Los contratos que producen vida buena y duran en el tiempo van precedidos o seguidos de pactos. Una empresa que haya nacido sólo de contratos, o bien se convierte también en pacto (muchas veces tras superar una crisis) o muere. En la sociedad tradicional, los pactos estaban implícitos en las comunidades de las que los contratos de las empresas y de las cooperativas eran expresión; empresas y familias que, no por casualidad, nacían de una pertenencia familiar, política o espiritual común. También nuestra democracia y nuestras instituciones han nacido de pactos que brotaron de las lágrimas y la sangre de guerras y dictaduras. Por este motivo los contratos que generaron aquellos pactos han sido fuertes y buenos y nos hacen vivir todavía hoy.
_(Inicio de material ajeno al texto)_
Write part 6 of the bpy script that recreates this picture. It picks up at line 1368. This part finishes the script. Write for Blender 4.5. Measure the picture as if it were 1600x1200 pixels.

¿Pero dónde estamos fundamentando hoy los nuevos contratos, los nuevos bancos, los nuevos partidos, las nuevas empresas? ¿Dónde están nuestros pactos, nuestros símbolos, nuestras estelas, nuestros cum-panis? ¿Hasta cuándo nos conformaremos con tener por “testigos” a las hipotecas y a los abogados? Esta “falta de fundamento” es la razón más profunda de tantas crisis de nuestro tiempo. Nuestra generación sigue apoyando sus pactos sobre un patrimonio ético, espiritual y simbólico construido durante siglos de civilización. Pero lo estamos agotando. Si queremos empezar a regenerarlo, tenemos que volver a fundar simbólicamente nuestras relaciones y aprender de nuevo a compartir el pan bueno.

Después de aquel pacto y de aquella comida de paz, a Jacob “le salieron al encuentro los ángeles de Dios".